Guided by Voices Let’s Go Eat the Factory Review

Album. Released 2012.  

BBC Review

Legendary line-up delivers its first album in 15 years with mixed results.

Spencer Grady 2012

Since getting the classic line-up of his band back together in 2010, the focus of Guided by Voices’ reunion has naturally centred on the group’s leader Robert Pollard. Would the mic-twirling, beer-swilling, scissor-kicking, ex-high school teacher be able to get the best out of his boozy troupe? Could he whip his fellow veteran garage-rockers into decent enough shape to repeat the feats of Vampire on Titus, Bee Thousand and Alien Lanes; a suite of 90s albums brimming with joyous hooks and quirky lo-fi charm?

Well, the answer is, fairly predictably, no, not quite. And it’s arguably Pollard who proves the biggest stumbling block. Repeated listens to Let’s Go Eat the Factory reveal a paucity of the pithy lyric and classic riff on which he’s built a deserved reputation. Many of his contributions here seem slight, half-finished approximations of former glories. How I Met My Mother and My Europa initially offer promise, ticking the checklist of requisite components for a potential Pollard classic before stalling, leaving behind largely unforgettable shadows of finer moments. The sweet-toothed single Doughnut for a Snowman and see-sawing synths of Hang Mr Kite would do most other bands proud, but come on, this is GBV. These tunes lack the spark – or could it be the care? – of catalogue favourites like Tractor Rape Chain and Game of Pricks, which carried with them an indefinable magic that conferred upon them a longevity that no Pollard composition here could ever enjoy.
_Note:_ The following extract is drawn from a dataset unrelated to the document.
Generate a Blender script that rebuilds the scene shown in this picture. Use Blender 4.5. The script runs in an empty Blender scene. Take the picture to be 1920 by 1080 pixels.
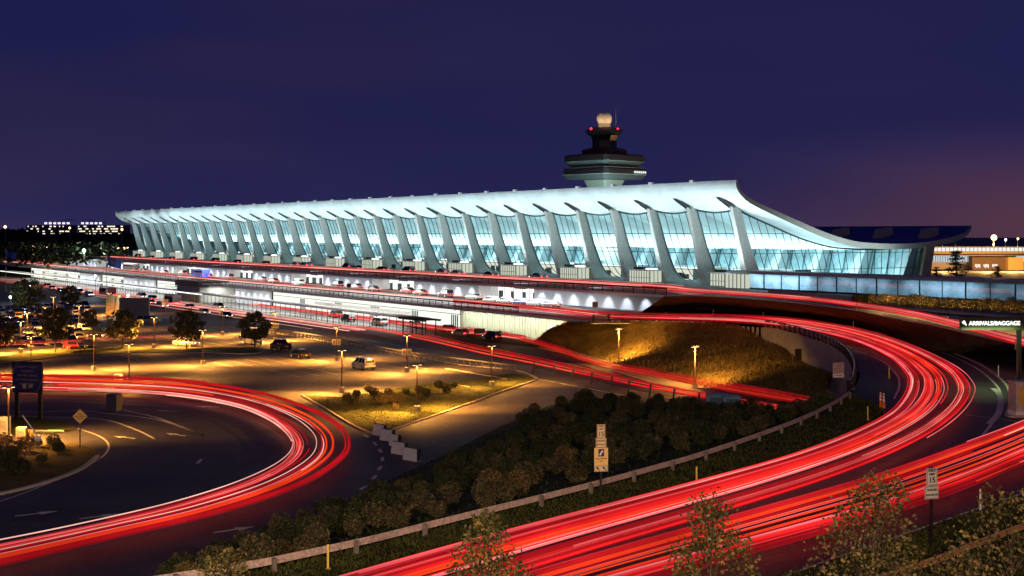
import bpy, math, random
from mathutils import Vector, Matrix
random.seed(11)
R = random.random
U = random.uniform
sc = bpy.context.scene
COL = sc.collection
# ---------------------------------------------------------------- frames of reference
F = 2400.0; HX, HY = 960.0, 438.0; CAMZ = 20.0
PHI = math.atan(1555.0 / 2400.0); SN, CN = math.sin(PHI), math.cos(PHI)
def W(x, y, z=0.0):
    Y = (CAMZ - z) * F / (y - HY)
    return Vector(((x - HX) / F * Y, Y, z))
def WY(x, y, Y):
    return Vector(((x - HX) / F * Y, Y, CAMZ - (y - HY) * Y / F))
def BF(a, D, z=0.0):                       # a along the terminal (to the far left), D away from the camera
    return Vector((CN * D - SN * a, SN * D + CN * a, z))
ANG = math.atan2(CN, -SN)                  # heading of the +a direction
def pix(p):
    return (HX + F * p.x / p.y, HY + F * (CAMZ - p.z) / p.y)
# ---------------------------------------------------------------- materials
MATS = {}
def nodes(name):
    m = bpy.data.materials.new(name); m.use_nodes = True
    nt = m.node_tree; nt.nodes.clear()
    out = nt.nodes.new('ShaderNodeOutputMaterial')
    return m, nt, out
def mat(name, col, rough=0.7, metal=0.0, var=0.25, scale=3.0, bump=0.0, spec=0.5, col2=None, scale2=None, coat=0.0):
    if name in MATS: return MATS[name]
    m, nt, out = nodes(name)
    b = nt.nodes.new('ShaderNodeBsdfPrincipled')
    b.inputs['Roughness'].default_value = rough; b.inputs['Metallic'].default_value = metal
    b.inputs['Specular IOR Level'].default_value = spec
    b.inputs['Coat Weight'].default_value = coat
    nt.links.new(b.outputs[0], out.inputs[0])
    tc = nt.nodes.new('ShaderNodeTexCoord')
    nz = nt.nodes.new('ShaderNodeTexNoise'); nz.inputs['Scale'].default_value = scale
    nz.inputs['Detail'].default_value = 6; nz.inputs['Roughness'].default_value = 0.65
    nt.links.new(tc.outputs['Object'], nz.inputs['Vector'])
    rp = nt.nodes.new('ShaderNodeValToRGB')
    e = rp.color_ramp.elements
    e[0].position = 0.32; e[1].position = 0.68
    c2 = col2 or tuple(min(1, c * (1 + var)) for c in col)
    e[0].color = tuple(c * (1 - var) for c in col) + (1,)
    e[1].color = tuple(c2) + (1,)
    nt.links.new(nz.outputs['Fac'], rp.inputs[0])
    last = rp.outputs[0]
    if scale2:
        n2 = nt.nodes.new('ShaderNodeTexNoise'); n2.inputs['Scale'].default_value = scale2; n2.inputs['Detail'].default_value = 4
        nt.links.new(tc.outputs['Object'], n2.inputs['Vector'])
        r2 = nt.nodes.new('ShaderNodeMapRange'); r2.inputs[1].default_value = .3; r2.inputs[2].default_value = .7
        r2.inputs[3].default_value = .6; r2.inputs[4].default_value = 1.35
        nt.links.new(n2.outputs['Fac'], r2.inputs[0])
        if name in ('roof_soffit', 'column_concrete'): r2.inputs[3].default_value = .88; r2.inputs[4].default_value = 1.08
        mx = nt.nodes.new('ShaderNodeVectorMath'); mx.operation = 'SCALE'
        nt.links.new(last, mx.inputs[0]); nt.links.new(r2.outputs[0], mx.inputs['Scale'])
        last = mx.outputs[0]
    nt.links.new(last, b.inputs['Base Color'])
    if bump:
        bp = nt.nodes.new('ShaderNodeBump'); bp.inputs['Strength'].default_value = bump; bp.inputs['Distance'].default_value = .05
        nt.links.new(nz.outputs['Fac'], bp.inputs['Height']); nt.links.new(bp.outputs[0], b.inputs['Normal'])
    MATS[name] = m
    return m
def emi(name, col, st=1.0, mis=False):
    if name in MATS: return MATS[name]
    m, nt, out = nodes(name)
    e = nt.nodes.new('ShaderNodeEmission'); e.inputs[0].default_value = tuple(col) + (1,); e.inputs[1].default_value = st
    nt.links.new(e.outputs[0], out.inputs[0])
    if not mis: m.cycles.emission_sampling = 'NONE'
    MATS[name] = m
    return m
def trailmat(name, col, st, alpha, glow=1.0):
    m, nt, out = nodes(name)
    e = nt.nodes.new('ShaderNodeEmission'); e.inputs[0].default_value = tuple(col) + (1,)
    tc = nt.nodes.new('ShaderNodeTexCoord'); nz = nt.nodes.new('ShaderNodeTexNoise'); nz.inputs['Scale'].default_value = .12
    nt.links.new(tc.outputs['Object'], nz.inputs['Vector'])
    r = nt.nodes.new('ShaderNodeMapRange'); r.inputs[1].default_value = .3; r.inputs[2].default_value = .7
    r.inputs[3].default_value = st * .65; r.inputs[4].default_value = st * 1.25
    nt.links.new(nz.outputs['Fac'], r.inputs[0]); nt.links.new(r.outputs[0], e.inputs[1])
    if alpha < 1:
        t = nt.nodes.new('ShaderNodeBsdfTransparent'); mx = nt.nodes.new('ShaderNodeMixShader'); mx.inputs[0].default_value = alpha
        nt.links.new(t.outputs[0], mx.inputs[1]); nt.links.new(e.outputs[0], mx.inputs[2]); nt.links.new(mx.outputs[0], out.inputs[0])
    else:
        nt.links.new(e.outputs[0], out.inputs[0])
    m.cycles.emission_sampling = 'NONE'
    return m
def glassmat(name, tint, refl=0.08, rough=0.02):
    m, nt, out = nodes(name)
    t = nt.nodes.new('ShaderNodeBsdfTransparent'); t.inputs[0].default_value = tuple(tint) + (1,)
    g = nt.nodes.new('ShaderNodeBsdfGlossy'); g.inputs['Roughness'].default_value = rough
    lw = nt.nodes.new('ShaderNodeLayerWeight'); lw.inputs[0].default_value = .25
    mr = nt.nodes.new('ShaderNodeMapRange'); mr.inputs[3].default_value = refl; mr.inputs[4].default_value = refl * 5
    nt.links.new(lw.outputs['Fresnel'], mr.inputs[0])
    mx = nt.nodes.new('ShaderNodeMixShader')
    nt.links.new(mr.outputs[0], mx.inputs[0])
    nt.links.new(t.outputs[0], mx.inputs[1]); nt.links.new(g.outputs[0], mx.inputs[2]); nt.links.new(mx.outputs[0], out.inputs[0])
    MATS[name] = m
    return m
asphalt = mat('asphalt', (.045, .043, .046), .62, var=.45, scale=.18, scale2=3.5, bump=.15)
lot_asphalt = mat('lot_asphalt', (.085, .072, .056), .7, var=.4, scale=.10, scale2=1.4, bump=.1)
grass_m = mat('grass', (.055, .06, .016), .95, var=.5, scale=.9, bump=.6, spec=.1, scale2=12)
drygrass = mat('dry_grass', (.12, .095, .032), .95, var=.4, scale=.25, bump=.6, spec=.1, scale2=9)
darkgrass = mat('dark_grass', (.030, .042, .014), .95, var=.5, scale=.5, bump=.6, spec=.1, scale2=10)
concrete = mat('concrete', (.34, .35, .33), .8, var=.12, scale=.4, scale2=6)
colconc = mat('column_concrete', (.46, .50, .48), .75, var=.10, scale=.22, scale2=1.6)
whitep = mat('white_paint', (.78, .80, .80), .5, var=.04)
soffm = mat('roof_soffit', (.64, .76, .79), .6, var=.07, scale=.06, scale2=.35)
roofm = mat('roof_membrane', (.045, .06, .30), .6, var=.12, scale=.1)
fascia = mat('roof_edge', (.40, .36, .32), .8, var=.1, scale=.5)
bronze = mat('dark_bronze', (.03, .025, .025), .45, metal=.3, var=.2)
teal = mat('teal_frame', (.02, .06, .07), .4, metal=.3, var=.2)
black = mat('black_paint', (.012, .012, .014), .4, var=.2)
steel = mat('galvanised', (.38, .37, .36), .45, metal=.5, var=.2)
woodrail = mat('weathered_rail', (.42, .33, .24), .6, var=.2, scale=2)
linep = mat('line_paint', (.55, .54, .50), .8, var=.2, scale=3, scale2=20)
yellowp = mat('yellow_paint', (.62, .46, .06), .6, var=.1)
darkm = mat('recess_shade', (.015, .017, .02), .9, var=.1)
leaf = mat('leaf', (.045, .055, .018), .6, var=.5, scale=1.2, spec=.25)
leafy = mat('leaf_autumn', (.16, .125, .035), .6, var=.5, scale=1.2, spec=.25)
leafd = mat('leaf_dark', (.030, .042, .016), .7, var=.5, scale=1.2, spec=.2)
leafb = mat('leaf_brown', (.12, .085, .045), .7, var=.45, scale=1.4, spec=.2)
pinkf = mat('blossom', (.40, .22, .17), .7, var=.4, scale=6)
bark = mat('bark', (.07, .05, .035), .9, var=.3, scale=4)
glass = glassmat('glazing', (.84, .96, .98), .015, .12)
cglass = mat('car_glass', (.01, .012, .015), .08, var=0, spec=.8)
# ---------------------------------------------------------------- mesh builder
class MB:
    def __init__(s): s.v = []; s.f = []; s.m = []
    def face(s, pts, mi=0):
        n = len(s.v); s.v += [tuple(p) for p in pts]; s.f.append(list(range(n, n + len(pts)))); s.m.append(mi)
    def loft(s, loops, mi=0, cap=True, closed=True):
        n = len(s.v); k = len(loops[0])
        for l in loops: s.v += [tuple(p) for p in l]
        for i in range(len(loops) - 1):
            for j in range(k if closed else k - 1):
                a = n + i * k + j; b = n + i * k + (j + 1) % k
                s.f.append([a, b, b + k, a + k]); s.m.append(mi)
        if cap:
            s.f.append([n + j for j in range(k)][::-1]); s.m.append(mi)
            s.f.append([n + (len(loops) - 1) * k + j for j in range(k)]); s.m.append(mi)
    def box(s, c, d, rz=0.0, mi=0, M=None):
        x, y, z = d[0] / 2, d[1] / 2, d[2] / 2
        cr, sr = math.cos(rz), math.sin(rz)
        def t(px, py, pz):
            if M: 
                q = M @ Vector((px, py, pz)); return (c[0] + q.x, c[1] + q.y, c[2] + q.z)
            return (c[0] + px * cr - py * sr, c[1] + px * sr + py * cr, c[2] + pz)
        s.loft([[t(-x, -y, -z), t(x, -y, -z), t(x, y, -z), t(-x, y, -z)], [t(-x, -y, z), t(x, -y, z), t(x, y, z), t(-x, y, z)]], mi)
    def tube(s, pts, r, n=6, mi=0, rv=None, cap=True):
        loops = []
        L = len(pts)
        for i, p in enumerate(pts):
            p = Vector(p)
            d = Vector(pts[min(i + 1, L - 1)]) - Vector(pts[max(i - 1, 0)])
            if d.length < 1e-6: d = Vector((0, 0, 1))
            d.normalize()
            up = Vector((0, 0, 1)) if abs(d.z) < .95 else Vector((1, 0, 0))
            sd = d.cross(up).normalized(); u2 = sd.cross(d).normalized()
            rr = r[i] if isinstance(r, (list, tuple)) else r
            rw = rr if rv is None else rv
            loops.append([p + sd * math.cos(2 * math.pi * k / n) * rr + u2 * math.sin(2 * math.pi * k / n) * rw for k in range(n)])
        s.loft(loops, mi, cap)
    def cyl(s, c, r, h, n=12, mi=0, r2=None, axis='z'):
        r2 = r if r2 is None else r2
        def pt(k, rr, t):
            a = 2 * math.pi * k / n
            if axis == 'z': return (c[0] + rr * math.cos(a), c[1] + rr * math.sin(a), c[2] + t)
            if axis == 'y': return (c[0] + rr * math.cos(a), c[1] + t, c[2] + rr * math.sin(a))
            return (c[0] + t, c[1] + rr * math.cos(a), c[2] + rr * math.sin(a))
        s.loft([[pt(k, r, 0) for k in range(n)], [pt(k, r2, h) for k in range(n)]], mi)
    def sphere(s, c, r, n=12, m=8, mi=0):
        loops = []
        for i in range(m + 1):
            t = -math.pi / 2 + math.pi * i / m
            rr = max(r * math.cos(t), 1e-3)
            loops.append([(c[0] + rr * math.cos(2 * math.pi * k / n), c[1] + rr * math.sin(2 * math.pi * k / n), c[2] + r * math.sin(t)) for k in range(n)])
        s.loft(loops, mi)
    def build(s, name, mats, parent=None, shift=True, smooth=False, bevel=0):
        if not isinstance(mats, (list, tuple)): mats = [mats]
        off = Vector((0, 0, 0))
        if parent is None and shift:
            xs = [v[0] for v in s.v]; ys = [v[1] for v in s.v]; zs = [v[2] for v in s.v]
            off = Vector(((min(xs) + max(xs)) / 2, (min(ys) + max(ys)) / 2, min(zs)))
        me = bpy.data.meshes.new(name)
        me.from_pydata([(v[0] - off.x, v[1] - off.y, v[2] - off.z) for v in s.v], [], s.f)
        for m in mats: me.materials.append(m)
        me.polygons.foreach_set('material_index', s.m)
        if smooth: me.polygons.foreach_set('use_smooth', [True] * len(s.f))
        me.update()
        o = bpy.data.objects.new(name, me); COL.objects.link(o)
        o.location = off
        if parent: o.parent = parent
        if bevel:
            b = o.modifiers.new('b', 'BEVEL'); b.width = bevel; b.segments = 1
        return o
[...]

Indeed, it’s the songs of Pollard’s erstwhile sideman, Tobin Sprout, that threaten to steal this particular show. The luscious eddying buzz of Waves hubbubs along like Hüsker Dü recording for Flying Nun in the late-80s, the track’s vaporous melodies cocooning the listener in a candied canyon of honeyed cloud. Meanwhile, album highlight Old Bones is a heart-breaking folk shanty, complete with the same woozy organ sound that accompanied Roky Erickson on his heroic True Love Cast Out All Evil. Sprout even manages to fuse these two extremities on Spiderfighter, without threat of implosion, trailing out on the same stately piano refrain that graced Son Volt’s Slow Hearse. Shining brightest among …Factory’s clutter, it’s Sprout who has fully seized the opportunity afforded by this line-up’s reformation.